About Restaurant Openings Around DC
A guide to the newest places to eat and drink.
“Fast-casual” has come to encompass a huge variety of restaurants, from bowl-centric chains to cheffy places that are just a touch quicker and less expensive than full-service restaurants. Piccolina, which opens today in CityCenter, falls in to the latter category. Centrolina chef/owner Amy Brandwein created the 20-seat, all-day cafe as a casual complement to her upscale Italian restaurant and market across Palmer Alley. Think counter-service, but still the kind of place you can get a plate of prosciutto, hand-spun mozzarella, and an Aperol spritz for those who want to linger.
A wood-fired oven turns out breakfast and all-day menus in the bright space (formerly Rare Sweets). Whereas Centrolina’s menu focuses on pastas and roasted meats and fish, Piccolina homes in on Italian breads, sandwiches, and wood-baked dishes like omelets and parms. The latter are fired in long, cast-iron skillets custom-made by woman-owned blacksmithing studio, SL Metalworks, near San Francisco. Brandwein spent time in the area taking bread classes at the San Francisco Baking Institute as well as touring parts of Italy to learn about regional baked specialties like scacce, a stuffed Sicilian flatbread (at Piccolina it’s baked with homemade lamb sausage, cheese, and rapini). She also mastered panuzzo, a puffed flatbread from Campania that’s slashed and filled with ingredients like porchetta, provolone, mustard greens, and salsa verde or a meatless mix of vegetables, pesto, and cheese. Around eight varieties of breads are available around the opening—available for dining or retail—including rosemary focaccia, ciabatta, baguettes, and walnut-raisin ficelle.
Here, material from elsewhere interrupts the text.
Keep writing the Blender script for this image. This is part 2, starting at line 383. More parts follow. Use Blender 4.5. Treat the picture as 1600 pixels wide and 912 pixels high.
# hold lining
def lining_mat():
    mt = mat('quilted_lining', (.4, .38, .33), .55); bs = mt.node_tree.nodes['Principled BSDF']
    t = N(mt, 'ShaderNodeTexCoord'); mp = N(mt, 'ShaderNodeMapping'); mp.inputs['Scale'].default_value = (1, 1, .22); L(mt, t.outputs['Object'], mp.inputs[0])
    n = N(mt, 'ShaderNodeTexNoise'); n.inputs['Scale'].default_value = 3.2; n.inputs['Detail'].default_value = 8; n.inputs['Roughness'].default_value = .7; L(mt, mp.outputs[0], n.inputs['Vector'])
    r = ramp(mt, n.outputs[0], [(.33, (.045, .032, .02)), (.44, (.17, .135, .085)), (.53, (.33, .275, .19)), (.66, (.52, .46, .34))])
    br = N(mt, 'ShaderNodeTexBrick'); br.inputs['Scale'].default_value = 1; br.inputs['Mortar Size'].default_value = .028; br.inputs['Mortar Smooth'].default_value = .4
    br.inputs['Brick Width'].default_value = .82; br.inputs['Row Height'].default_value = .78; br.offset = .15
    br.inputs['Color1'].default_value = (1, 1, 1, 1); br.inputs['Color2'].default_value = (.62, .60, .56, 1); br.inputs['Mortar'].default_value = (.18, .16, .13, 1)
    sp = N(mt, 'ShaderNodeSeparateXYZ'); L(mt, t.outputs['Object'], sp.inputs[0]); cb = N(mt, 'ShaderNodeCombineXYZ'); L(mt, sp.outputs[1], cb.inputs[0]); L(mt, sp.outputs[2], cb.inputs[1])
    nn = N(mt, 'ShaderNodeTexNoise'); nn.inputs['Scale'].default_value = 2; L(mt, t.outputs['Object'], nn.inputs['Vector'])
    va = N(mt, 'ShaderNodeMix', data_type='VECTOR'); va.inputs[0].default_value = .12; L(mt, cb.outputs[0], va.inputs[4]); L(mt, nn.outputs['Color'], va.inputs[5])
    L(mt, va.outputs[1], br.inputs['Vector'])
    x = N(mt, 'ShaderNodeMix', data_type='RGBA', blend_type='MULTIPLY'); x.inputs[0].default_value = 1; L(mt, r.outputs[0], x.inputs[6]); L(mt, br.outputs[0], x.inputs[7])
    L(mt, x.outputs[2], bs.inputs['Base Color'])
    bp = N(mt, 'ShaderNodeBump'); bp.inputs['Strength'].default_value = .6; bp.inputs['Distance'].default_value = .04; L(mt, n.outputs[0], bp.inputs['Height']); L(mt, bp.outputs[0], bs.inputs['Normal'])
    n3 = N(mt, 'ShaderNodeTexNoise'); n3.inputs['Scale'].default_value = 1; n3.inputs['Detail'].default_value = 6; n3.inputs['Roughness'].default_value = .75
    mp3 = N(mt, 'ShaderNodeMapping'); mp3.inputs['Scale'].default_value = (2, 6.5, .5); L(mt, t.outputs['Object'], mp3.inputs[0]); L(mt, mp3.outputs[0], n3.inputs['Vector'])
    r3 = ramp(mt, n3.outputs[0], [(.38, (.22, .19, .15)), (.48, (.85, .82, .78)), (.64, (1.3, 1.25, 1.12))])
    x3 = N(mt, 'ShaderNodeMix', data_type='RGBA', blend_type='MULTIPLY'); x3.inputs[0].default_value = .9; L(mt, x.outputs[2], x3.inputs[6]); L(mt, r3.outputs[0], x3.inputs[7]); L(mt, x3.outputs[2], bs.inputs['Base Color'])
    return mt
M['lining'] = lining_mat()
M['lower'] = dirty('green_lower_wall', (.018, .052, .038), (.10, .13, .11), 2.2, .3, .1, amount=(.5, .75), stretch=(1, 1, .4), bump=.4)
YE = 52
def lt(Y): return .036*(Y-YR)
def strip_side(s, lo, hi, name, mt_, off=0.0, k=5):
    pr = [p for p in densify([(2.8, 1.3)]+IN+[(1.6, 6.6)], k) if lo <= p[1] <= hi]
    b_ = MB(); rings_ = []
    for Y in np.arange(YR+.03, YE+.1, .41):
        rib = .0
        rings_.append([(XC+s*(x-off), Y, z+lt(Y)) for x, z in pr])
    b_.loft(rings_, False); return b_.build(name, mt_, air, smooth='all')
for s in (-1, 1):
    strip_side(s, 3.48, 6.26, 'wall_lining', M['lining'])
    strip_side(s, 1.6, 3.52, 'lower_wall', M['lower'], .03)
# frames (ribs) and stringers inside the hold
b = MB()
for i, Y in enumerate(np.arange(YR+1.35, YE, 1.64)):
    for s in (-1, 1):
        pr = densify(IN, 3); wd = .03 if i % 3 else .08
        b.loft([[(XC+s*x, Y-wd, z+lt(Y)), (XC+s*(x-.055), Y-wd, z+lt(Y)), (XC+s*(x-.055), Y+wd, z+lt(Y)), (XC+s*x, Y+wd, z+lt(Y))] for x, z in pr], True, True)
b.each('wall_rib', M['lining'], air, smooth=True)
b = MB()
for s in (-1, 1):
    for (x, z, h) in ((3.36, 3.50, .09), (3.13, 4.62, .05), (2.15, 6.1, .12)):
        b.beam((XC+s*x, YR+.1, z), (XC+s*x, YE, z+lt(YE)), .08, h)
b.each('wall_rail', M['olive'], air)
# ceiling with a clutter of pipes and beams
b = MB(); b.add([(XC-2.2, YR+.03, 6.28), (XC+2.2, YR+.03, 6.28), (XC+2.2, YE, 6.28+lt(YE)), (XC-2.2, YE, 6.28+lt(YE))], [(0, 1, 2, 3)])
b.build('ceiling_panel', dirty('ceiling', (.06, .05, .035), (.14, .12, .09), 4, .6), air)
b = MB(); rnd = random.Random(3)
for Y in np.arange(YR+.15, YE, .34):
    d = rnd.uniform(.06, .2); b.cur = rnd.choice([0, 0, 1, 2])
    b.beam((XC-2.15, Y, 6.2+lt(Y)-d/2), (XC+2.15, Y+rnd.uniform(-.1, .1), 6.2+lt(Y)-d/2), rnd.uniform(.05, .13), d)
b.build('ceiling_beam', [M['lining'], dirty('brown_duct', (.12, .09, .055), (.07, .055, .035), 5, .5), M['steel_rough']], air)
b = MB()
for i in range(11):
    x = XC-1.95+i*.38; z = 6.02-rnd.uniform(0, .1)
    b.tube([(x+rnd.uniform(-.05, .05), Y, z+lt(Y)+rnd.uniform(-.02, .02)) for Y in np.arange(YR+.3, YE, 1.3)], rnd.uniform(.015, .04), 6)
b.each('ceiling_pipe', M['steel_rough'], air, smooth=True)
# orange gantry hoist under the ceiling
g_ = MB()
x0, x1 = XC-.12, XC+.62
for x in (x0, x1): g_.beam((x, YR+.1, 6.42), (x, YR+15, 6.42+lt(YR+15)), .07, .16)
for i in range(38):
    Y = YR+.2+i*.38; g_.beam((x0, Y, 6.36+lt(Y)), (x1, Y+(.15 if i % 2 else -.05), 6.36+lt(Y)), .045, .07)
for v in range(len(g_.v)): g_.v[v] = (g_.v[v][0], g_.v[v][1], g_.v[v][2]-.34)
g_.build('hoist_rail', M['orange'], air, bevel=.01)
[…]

Given the baking bent, Italian breakfast is served all-day alongside Vigilante espresso and coffee drinks. (The cafe is open 7:30 AM until 9:30 PM.) Patrons can order egg-and-cheese sandwiches on freshly baked brioche, sweets like bomboloni (doughnuts) or bignè (cream puffs), and wood-fired omelettes filled with ratatouille. Brandwein also riffs on the classic half-grapefruit breakfast, charring the sliced fruit in the oven with caramelized sugar on top.
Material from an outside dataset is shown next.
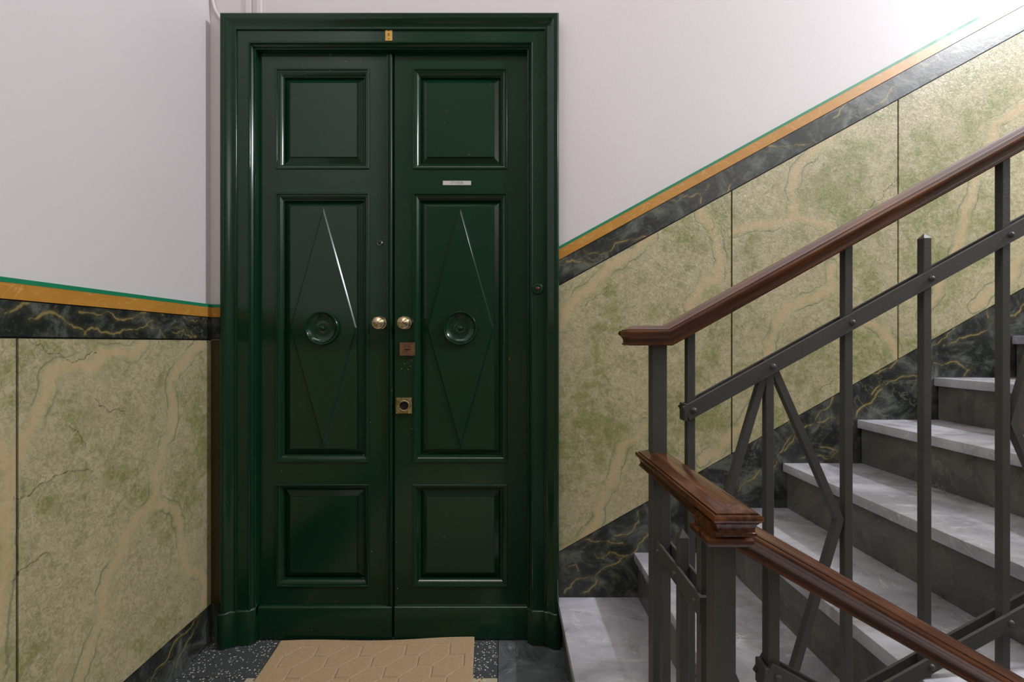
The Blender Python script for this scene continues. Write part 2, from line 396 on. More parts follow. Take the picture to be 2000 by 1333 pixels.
# dado on the door wall right of the casing: it climbs with the stair
X0, X1 = .165, 3.3
ms, mb = .5485, .568
hgt = lambda X: 1.4738+ms*(X-.2114)          # green line top
hgo = lambda X: hgt(X)-.0105
hob = lambda X: hgt(X)-.0510
hdb = lambda X: hgt(X)-.1430
hbb = lambda X: .3424+mb*(X-.2162)
hfl = lambda X: max(.0, hbb(X)-.34)
dado_b = tag(slab('trim_8', X0, X1, hfl, hgo, PB, .0010, 'joint', None, step=.3), kind='structure')
VB = [[onb(*p) for p in L] for L in [
 [(1098,640),(1105,605),(1145,570),(1170,545),(1200,515),(1240,495),(1250,475),(1270,462)],
 [(1365,405),(1385,440),(1400,480),(1405,520),(1400,545),(1370,560),(1350,590),(1345,600)],
 [(1430,455),(1470,440),(1500,440),(1545,430),(1550,400),(1545,370),(1560,325),(1590,295),(1620,275),(1670,235)],
 [(1550,430),(1590,435),(1620,440),(1640,465),(1600,500)],
 [(1500,690),(1510,650),(1520,620),(1560,590),(1600,575),(1625,560),(1622,520)],
 [(1670,620),(1710,640),(1740,670),(1750,695)],
 [(1100,1075),(1150,1040),(1170,1010),(1180,970),(1200,930),(1215,870),(1260,830)],
 [(1370,900),(1420,850),(1460,810),(1470,790)],
 [(1800,620),(1830,560),(1870,480),(1900,350),(1940,240),(2000,205)], [(1900,600),(1950,560),(1990,500),(2060,480)], [(2060,100),(2150,300),(2300,350)]]]
KB = [[onb(*p) for p in L] for L in [[(1290,600),(1310,625),(1335,640)], [(1750,350),(1735,365),(1720,390),(1680,410)], [(1380,425),(1392,460)], [(1150,640),(1180,655),(1190,670)], [(1600,765),(1620,750),(1640,745)],
 [(1130,600),(1160,585),(1185,560)], [(1440,590),(1446,610)]]]
KB = wiggle(KB, .16); VB = wiggle(VB, .10, 2)
jb = [X0, .8438, 1.4610, 2.078, 2.695, X1]
for a, b in zip(jb[:-1], jb[1:]):
    slab('dado_panel', a+.0028, b-.0028, lambda X: hbb(X)+.003, lambda X: hdb(X)-.003, PB, .005, 'dado', dado_b, veins=VB, cracks=KB, step=.004 if a < 1.5 else .02)
VBB = [[onb(*p) for p in L] for L in [
 [(1140,488),(1150,498),(1185,495),(1205,475),(1240,470),(1260,462)], [(1105,512),(1130,513),(1150,521),(1170,520)], [(1320,395),(1350,385),(1365,380),(1367,398)], [(1365,380),(1380,370),(1383,362)], [(1415,380),(1425,362)],
 [(1500,287),(1530,288),(1560,285),(1580,284)], [(1625,233),(1640,215),(1650,205)], [(1850,105),(1890,95),(1930,80),(1955,72),(2000,40)], [(1800,130),(1830,115),(1850,123)], [(1690,215),(1730,190),(1750,165)],
 [(1102,1157),(1115,1145),(1131,1129),(1148,1127),(1160,1129),(1168,1118),(1180,1107),(1200,1101),(1217,1086),(1237,1078),(1248,1060),(1258,1050),(1275,1035),(1290,1025)],
 [(1135,1158),(1150,1153),(1160,1143),(1165,1130)], [(1160,1080),(1167,1090),(1180,1085),(1190,1077),(1205,1083),(1217,1084)], [(1200,1045),(1230,1040),(1245,1020),(1245,998)], [(1110,1106),(1125,1101),(1130,1115)],
 [(1140,1052),(1160,1058),(1185,1056),(1215,1060)], [(1440,960),(1455,940),(1470,935),(1490,915),(1520,900)], [(1505,915),(1530,870),(1545,850)], [(1530,830),(1545,815),(1550,840),(1530,880)],
 [(1570,835),(1600,825),(1625,815),(1650,808)], [(1560,895),(1590,890),(1620,895),(1635,880),(1600,873)], [(1590,820),(1620,790),(1625,775)], [(1700,770),(1730,750),(1760,735),(1790,735)], [(1760,690),(1745,710),(1700,730)],
 [(1670,815),(1690,790),(1720,760)], [(1820,675),(1850,650),(1880,625),(1905,615)], [(1840,675),(1870,660),(1900,655),(1925,645)], [(1925,605),(1930,630),(1950,640)], [(1820,710),(1850,708),(1890,722),(1880,735)], [(1960,625),(1990,600),(2020,590)]]]
VBB = wiggle(VBB)
tag(slab('trim_9', X0, X1, lambda X: hdb(X)+.0015, lambda X: hob(X)-.0012, PB, .0065, 'band', None, veins=VBB, step=.0035), kind='structure')
tag(slab('trim_10', X0, X1, lambda X: hob(X)+.001, hgo, PB, .0095, 'ochre', None, step=.1), kind='structure')
tag(slab('trim_11', X0, X1, hgo, hgt, PB, .0100, 'line', None, step=.1), kind='structure')
tag(slab('baseboard_back', X0, X1, hfl, hbb, PB, .0065, 'band', None, veins=VBB, step=.0035), kind='structure')
# dado on the wall behind the camera (seen only mirrored in the door's paint)
PF = lambda u, z, out: (u, YF+out, z)
tf = tag(slab('trim_12', XL, FX+.1, c_(0), c_(ZD0), PF, .005, 'dado', None, step=.1), kind='structure')
tag(slab('trim_13', XL, FX+.1, c_(ZD0), c_(ZO0), PF, .006, 'band', None, step=.1), kind='structure')
tag(slab('trim_14', XL, FX+.1, c_(ZO0), c_(ZG1), PF, .009, 'ochre', None, step=.1), kind='structure')

# ------------------------------------------------------------------ stairs
nos = [.196, .480, .757, 1.0314, 1.3067, 1.591, 1.880, 2.163, 2.446, 2.729, 3.012]
hz = [.169, .3348, .5005, .6662, .827, .983, 1.1376, 1.297, 1.457, 1.617, 1.777]
stair = tag(empty('staircase'), kind='structure')
def step(x, z, zp, xn, y0, y1, sgn, parent):
    t = .031
    xa, xb = (x, xn+.03) if sgn > 0 else (xn-.03, x)
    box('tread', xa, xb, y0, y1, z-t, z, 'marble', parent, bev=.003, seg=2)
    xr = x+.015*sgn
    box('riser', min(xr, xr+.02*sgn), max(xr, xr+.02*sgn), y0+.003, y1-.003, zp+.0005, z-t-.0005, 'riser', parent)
for i, (x, z) in enumerate(zip(nos, hz)):
    y0 = -.886 if i < 3 else -.850
    xn = nos[i+1] if i+1 < len(nos) else XR-.035
    step(x, z, hz[i-1] if i else 0.0, xn, y0, -.0068, 1, stair)
pts = [(nos[0]+.05, 0.0)]
for i in range(len(nos)):
    pts.append((nos[i]+.036, pts[-1][1])); pts.append((nos[i]+.036, hz[i]-.032))
pts += [(XR-.05, hz[-1]-.032), (XR-.05, hz[-1]-.25), (3.0, hz[-1]-.25), (nos[0]+.30, -.15), (nos[0]+.09, -.02)]
prism_y('stringer', pts[1:], -.845, -.80, 'dim', stair)
sofa = [(nos[0]+.30, -.13), (3.0, hz[-1]-.23), (XR-.05, hz[-1]-.23), (XR-.05, hz[-1]-.20), (3.0, hz[-1]-.20), (nos[0]+.28, -.10)]
prism_y('soffit', sofa, -.80, -.01, 'dim', stair)
stair2 = tag(empty('staircase'), kind='structure')
for k in range(1, 9):
    x = FX+.283*k+.02; z = -.16*k
    step(x, z, z-.16, x-.283, YF+.01, -1.085, -1, stair2)
prism_y('soffit', [(FX, -.05), (FX+2.3, -1.38), (FX+2.3, -1.42), (FX, -.20)], YF+.01, -1.09, 'white', stair2)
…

For the lunch and dinner crowd, there’re heartier dishes like eggplant parmesan, spinach lasagne, homemade meatballs, and vegetable sides such as turmeric-roasted carrots with yogurt. Match it all with house wine—one-each red, white, sparkling, and rose—served by the $10 glass or $15 carafe, or an “Amy’s Palmer”—a riff on the Arnold with lemon granita and iced tea.
On the heels of Piccolina’s opening, Brandwein plans to temporarily close Centrolina’s market for the summer in order to expand the restaurant’s dining area (which will remain open). A few grab-and-go items like pesto or chicken salad will move to Piccolina, while the team plans to open an online retail shop for the purchase of fish, meat, produce, and Italian pantry items. The revamped space is slated to reopen in the fall with a smaller retail footprint. Brandwein says it’s all she has on tap for now.
“I’m really happy doing what I’m doing. The more you do, the more it can take away for the food,” says Brandwein. “I know how I want to spend my day.”
Piccolina. 963 Palmer Alley, NW. Open daily, 7:30 AM to 9:30 PM.